9. Improve police functioning by having the parliament review the Police Order (2002); setting up a parliamentary subcommittee to deal exclusively with policing; and empowering accountability and managerial bodies such as the public safety commissions and the National Police Management Board.
10. Mainstream FATA’s bureaucracy by abolishing the FATA secretariat and the office of the political agent, and transferring their authority to the NWFP secretariat, relevant provincial line ministries and district departments.
11. Condition FATA aid under the U.S. Enduring Assistance and Cooperation Act 2009 on reform of the region’s corrupt and dysfunctional bureaucracy, including the abolition of the FATA secretariat and the office of the political agent, with their powers transferred to the NWFP secretariat, relevant provincial line ministries and district departments.
12. Include technocrats, as well as cadre civil servants, in all public sector capacity building projects, in addition to training schemes at leading international universities and institutes.

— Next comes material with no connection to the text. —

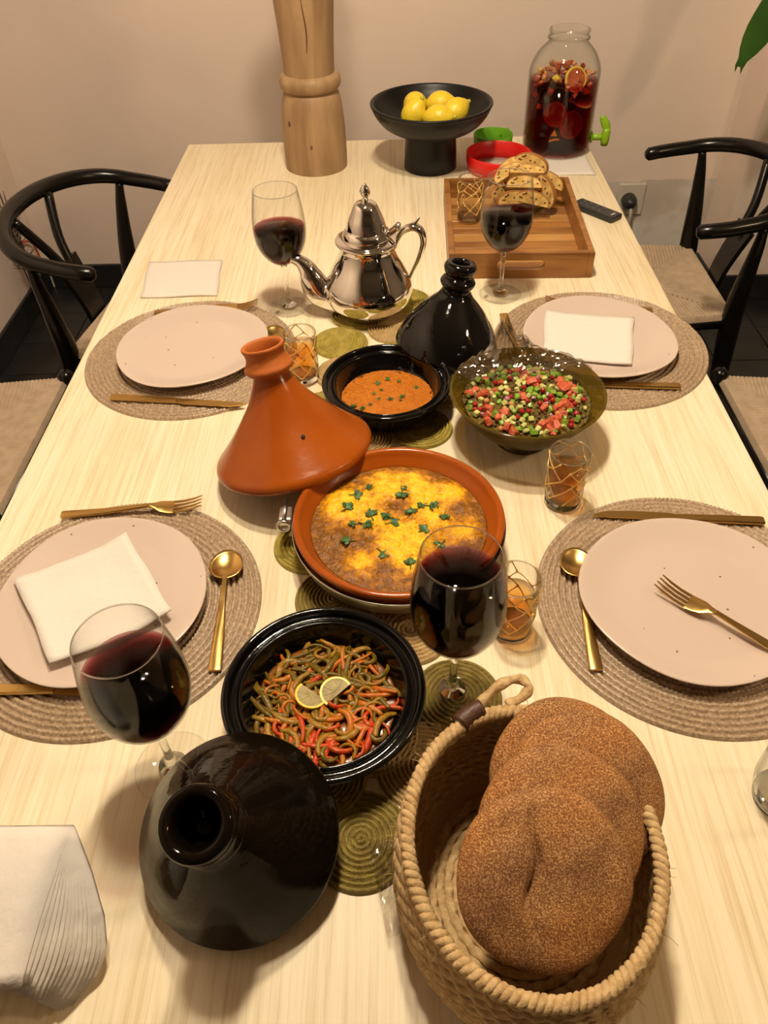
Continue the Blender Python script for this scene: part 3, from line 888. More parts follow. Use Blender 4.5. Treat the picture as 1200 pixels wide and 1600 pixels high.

13. Build the capacity of civil service training institutions by providing instructors and teaching materials on best international practices of public policy, fiscal policy, financial management, infrastructure development, human resource management, energy and agriculture.
14. Provide technical support for the expansion of E-government technologies, particularly in areas such as land revenue administration, taxation and policing, and leverage aid to press line ministries, departments and agencies to incorporate E-governance processes within their domains.